Osnat Lubrani, the U.N. humanitarian coordinator for Ukraine said in a statement that, thanks to the evacuation effort, “101 women, men, children, and older persons could finally leave the bunkers below the Azovstal steelworks and see the daylight after two months.”

The deputy commander of the Azov Regiment holed up in the plant told The Associated Press that Russian forces were storming the facility, which includes a warren of underground tunnels and bunkers. Another Ukrainian officer confirmed the assault on Ukrainian television.

Mariupol has come to symbolize the human misery inflicted by the war.
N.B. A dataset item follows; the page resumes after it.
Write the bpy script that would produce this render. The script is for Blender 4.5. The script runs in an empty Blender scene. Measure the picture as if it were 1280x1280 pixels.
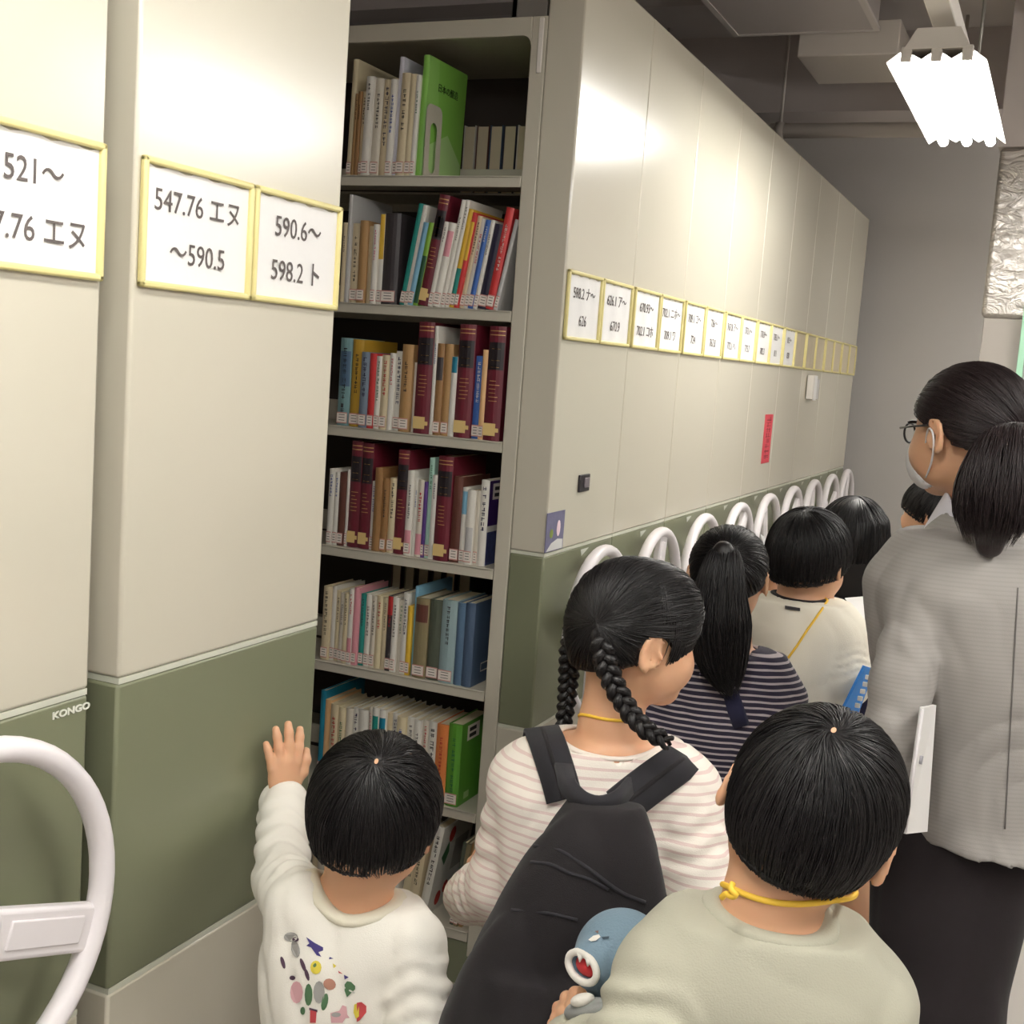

A Russian siege has trapped civilians with little access to food, water and electricity, as Moscow’s forces pounded the city to rubble.

Putin’s response to sanctions

Putin, Russia's paramount leader since 1999, signed a broad decree on Tuesday which forbade the export of products and raw materials to people and entities on a sanctions list that he instructed the government to draw up within 10 days.

The decree, which came into force with its publication, gives Moscow the power to raise chaos across markets as it could at any moment halt exports or tear up contracts with an entity or individual it has previously sanctioned.

Putin explicitly framed the decree as a response to what he cast as the illegal actions of the United States and its allies meant to deprive "the Russian Federation, citizens of the Russian Federation and Russian legal entities of property rights or the restricting their property rights".

The West's attempt to economically isolate Russia, one of the world's biggest producers of natural resources, has propelled the global economy into uncharted waters with soaring prices and warnings of food shortages.

Tuesday's decree forbids the export of products and raw materials to people and entities that the Kremlin has sanctioned. It forbids any transactions with such people or entities - even under current contracts.